Task goal: Set down each record below precisely, skipping the pictures.

Entries with scene source code:
--------------------
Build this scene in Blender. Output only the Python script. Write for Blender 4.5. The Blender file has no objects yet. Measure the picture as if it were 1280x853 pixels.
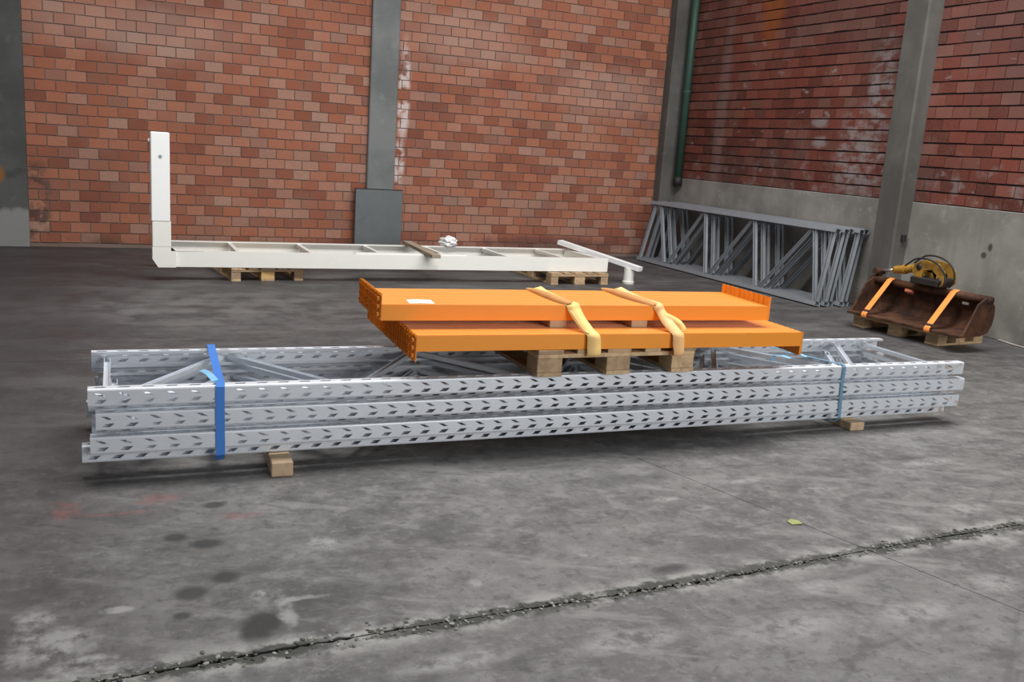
import bpy, bmesh, math, random
from mathutils import Vector, Matrix
random.seed(7)
SC = bpy.context.scene
COL = SC.collection
PI = math.pi

# ------------------------------------------------------------------ camera
F_PX, PITCH, ROLL, YAW = 1152.9, .2068987, .0690680, .4263514
fw = Vector((math.sin(YAW)*math.cos(PITCH), math.cos(YAW)*math.cos(PITCH), -math.sin(PITCH)))
rt = Vector((math.cos(YAW), -math.sin(YAW), 0)); up = rt.cross(fw)
cr = math.cos(ROLL)*rt + math.sin(ROLL)*up
cu = -math.sin(ROLL)*rt + math.cos(ROLL)*up
cam_d = bpy.data.cameras.new('camera'); cam = bpy.data.objects.new('camera', cam_d); COL.objects.link(cam)
cam.matrix_world = Matrix(((cr.x, cu.x, -fw.x, 0), (cr.y, cu.y, -fw.y, 0), (cr.z, cu.z, -fw.z, 1.6), (0, 0, 0, 1)))
cam_d.sensor_width = 36; cam_d.lens = F_PX/1280*36; cam_d.clip_start = .05
SC.camera = cam

# ------------------------------------------------------------------ world and lights
w = bpy.data.worlds.new('daylight'); SC.world = w; w.use_nodes = True
bg = w.node_tree.nodes['Background']
bg.inputs['Color'].default_value = (.90, .95, 1.0, 1); bg.inputs['Strength'].default_value = .22

def area(name, loc, target, sx, sy, power, color=(1, 1, 1)):
    l = bpy.data.lights.new(name, 'AREA'); l.shape = 'RECTANGLE'; l.size = sx; l.size_y = sy
    l.energy = power; l.color = color
    o = bpy.data.objects.new(name, l); COL.objects.link(o); o.location = loc
    o.rotation_euler = (Vector(target)-Vector(loc)).to_track_quat('-Z', 'Y').to_euler()
    return o
area('skylight', (4.4, 5.6, 7.5), (4.2, 5.6, 0), 2.4, 10.5, 1260, (1, .985, .96))
area('hall_door_daylight', (5.5, -6.5, 3.4), (4.6, 8, .8), 6, 4.6, 750, (1, .98, .95))

vs = SC.view_settings
vs.view_transform = 'Standard'; vs.look = 'None'; vs.gamma = 1; vs.use_curve_mapping = False
vs.exposure = -0.06

# ------------------------------------------------------------------ helpers
def tag(o, label=None, cat=None, group=None, kind=None):
    if label: o['label'] = label
    if cat: o['category'] = cat
    if group: o['group'] = group
    if kind: o['kind'] = kind
    return o

def empty(name, loc=(0, 0, 0), rot=(0, 0, 0), parent=None):
    o = bpy.data.objects.new(name, None); COL.objects.link(o)
    o.empty_display_size = .1
    o.location = loc; o.rotation_euler = rot
    if parent: o.parent = parent
    return o

def link(name, me, mat=None, parent=None, loc=None, rot=None):
    o = bpy.data.objects.new(name, me); COL.objects.link(o)
    if mat and not me.materials: me.materials.append(mat)
    if parent: o.parent = parent
    if loc: o.location = loc
    if rot: o.rotation_euler = rot
    return o

def mesh_of(bm, name='mesh', smooth=False):
    bmesh.ops.recalc_face_normals(bm, faces=bm.faces)
    me = bpy.data.meshes.new(name); bm.to_mesh(me); bm.free()
    if smooth:
        for p in me.polygons: p.use_smooth = True
    return me

def obj(name, bm, mat, parent=None, smooth=False, loc=None, rot=None):
    return link(name, mesh_of(bm, name, smooth), mat, parent, loc, rot)

def box(bm, x0, x1, y0, y1, z0, z1, M=None):
    vs_ = [bm.verts.new((x, y, z)) for x in (x0, x1) for y in (y0, y1) for z in (z0, z1)]
    for f in ((0, 1, 3, 2), (4, 6, 7, 5), (0, 4, 5, 1), (2, 3, 7, 6), (0, 2, 6, 4), (1, 5, 7, 3)):
        bm.faces.new([vs_[i] for i in f])
    if M: bmesh.ops.transform(bm, matrix=M, verts=vs_)
    return vs_

def boxbm(x0, x1, y0, y1, z0, z1, bev=0, seg=1):
    bm = bmesh.new(); box(bm, x0, x1, y0, y1, z0, z1)
    if bev: bmesh.ops.bevel(bm, geom=bm.edges[:], offset=bev, segments=seg, affect='EDGES', profile=.5)
    return bm

def frame_m(p, q, upv=(0, 0, 1)):
    p = Vector(p); q = Vector(q); x = (q-p).normalized(); u = Vector(upv)
    if abs(x.dot(u)) > .98: u = Vector((1, 0, 0))
    y = u.cross(x).normalized(); z = x.cross(y)
    return Matrix(((x.x, y.x, z.x, p.x), (x.y, y.y, z.y, p.y), (x.z, y.z, z.z, p.z), (0, 0, 0, 1)))

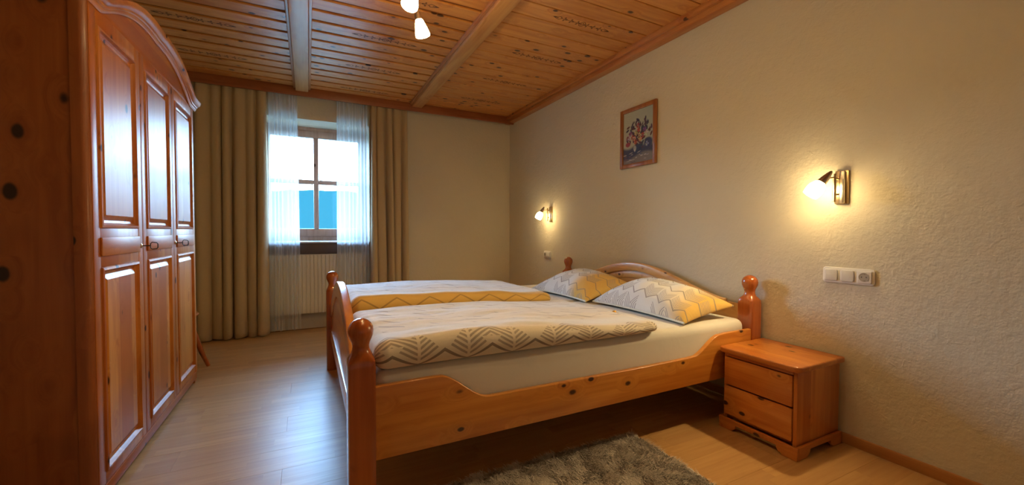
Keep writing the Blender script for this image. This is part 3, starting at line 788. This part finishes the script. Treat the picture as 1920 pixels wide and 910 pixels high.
--------------------
Completed exercise:
Build this scene in Blender. Output only the Python script. Write for Blender 4.5. The Blender file has no objects yet. Measure the picture as if it were 1280x853 pixels.
import bpy, bmesh, math, random
from mathutils import Vector, Matrix
random.seed(7)
SC = bpy.context.scene
COL = SC.collection
PI = math.pi

# ------------------------------------------------------------------ camera
F_PX, PITCH, ROLL, YAW = 1152.9, .2068987, .0690680, .4263514
fw = Vector((math.sin(YAW)*math.cos(PITCH), math.cos(YAW)*math.cos(PITCH), -math.sin(PITCH)))
rt = Vector((math.cos(YAW), -math.sin(YAW), 0)); up = rt.cross(fw)
cr = math.cos(ROLL)*rt + math.sin(ROLL)*up
cu = -math.sin(ROLL)*rt + math.cos(ROLL)*up
cam_d = bpy.data.cameras.new('camera'); cam = bpy.data.objects.new('camera', cam_d); COL.objects.link(cam)
cam.matrix_world = Matrix(((cr.x, cu.x, -fw.x, 0), (cr.y, cu.y, -fw.y, 0), (cr.z, cu.z, -fw.z, 1.6), (0, 0, 0, 1)))
cam_d.sensor_width = 36; cam_d.lens = F_PX/1280*36; cam_d.clip_start = .05
SC.camera = cam

# ------------------------------------------------------------------ world and lights
w = bpy.data.worlds.new('daylight'); SC.world = w; w.use_nodes = True
bg = w.node_tree.nodes['Background']
bg.inputs['Color'].default_value = (.90, .95, 1.0, 1); bg.inputs['Strength'].default_value = .22

def area(name, loc, target, sx, sy, power, color=(1, 1, 1)):
    l = bpy.data.lights.new(name, 'AREA'); l.shape = 'RECTANGLE'; l.size = sx; l.size_y = sy
    l.energy = power; l.color = color
    o = bpy.data.objects.new(name, l); COL.objects.link(o); o.location = loc
    o.rotation_euler = (Vector(target)-Vector(loc)).to_track_quat('-Z', 'Y').to_euler()
    return o
area('skylight', (4.4, 5.6, 7.5), (4.2, 5.6, 0), 2.4, 10.5, 1260, (1, .985, .96))
area('hall_door_daylight', (5.5, -6.5, 3.4), (4.6, 8, .8), 6, 4.6, 750, (1, .98, .95))

vs = SC.view_settings
vs.view_transform = 'Standard'; vs.look = 'None'; vs.gamma = 1; vs.use_curve_mapping = False
vs.exposure = -0.06

# ------------------------------------------------------------------ helpers
def tag(o, label=None, cat=None, group=None, kind=None):
    if label: o['label'] = label
    if cat: o['category'] = cat
    if group: o['group'] = group
    if kind: o['kind'] = kind
    return o

def empty(name, loc=(0, 0, 0), rot=(0, 0, 0), parent=None):
    o = bpy.data.objects.new(name, None); COL.objects.link(o)
    o.empty_display_size = .1
    o.location = loc; o.rotation_euler = rot
    if parent: o.parent = parent
    return o

def link(name, me, mat=None, parent=None, loc=None, rot=None):
    o = bpy.data.objects.new(name, me); COL.objects.link(o)
    if mat and not me.materials: me.materials.append(mat)
    if parent: o.parent = parent
    if loc: o.location = loc
    if rot: o.rotation_euler = rot
    return o

def mesh_of(bm, name='mesh', smooth=False):
    bmesh.ops.recalc_face_normals(bm, faces=bm.faces)
    me = bpy.data.meshes.new(name); bm.to_mesh(me); bm.free()
    if smooth:
        for p in me.polygons: p.use_smooth = True
    return me

def obj(name, bm, mat, parent=None, smooth=False, loc=None, rot=None):
    return link(name, mesh_of(bm, name, smooth), mat, parent, loc, rot)

def box(bm, x0, x1, y0, y1, z0, z1, M=None):
    vs_ = [bm.verts.new((x, y, z)) for x in (x0, x1) for y in (y0, y1) for z in (z0, z1)]
    for f in ((0, 1, 3, 2), (4, 6, 7, 5), (0, 4, 5, 1), (2, 3, 7, 6), (0, 2, 6, 4), (1, 5, 7, 3)):
        bm.faces.new([vs_[i] for i in f])
    if M: bmesh.ops.transform(bm, matrix=M, verts=vs_)
    return vs_

def boxbm(x0, x1, y0, y1, z0, z1, bev=0, seg=1):
    bm = bmesh.new(); box(bm, x0, x1, y0, y1, z0, z1)
    if bev: bmesh.ops.bevel(bm, geom=bm.edges[:], offset=bev, segments=seg, affect='EDGES', profile=.5)
    return bm

def frame_m(p, q, upv=(0, 0, 1)):
    p = Vector(p); q = Vector(q); x = (q-p).normalized(); u = Vector(upv)
    if abs(x.dot(u)) > .98: u = Vector((1, 0, 0))
    y = u.cross(x).normalized(); z = x.cross(y)
    return Matrix(((x.x, y.x, z.x, p.x), (x.y, y.y, z.y, p.y), (x.z, y.z, z.z, p.z), (0, 0, 0, 1)))

Keep writing the Blender script for this image. This is part 3, starting at line 788. This part finishes the script. Treat the picture as 1920 pixels wide and 910 pixels high.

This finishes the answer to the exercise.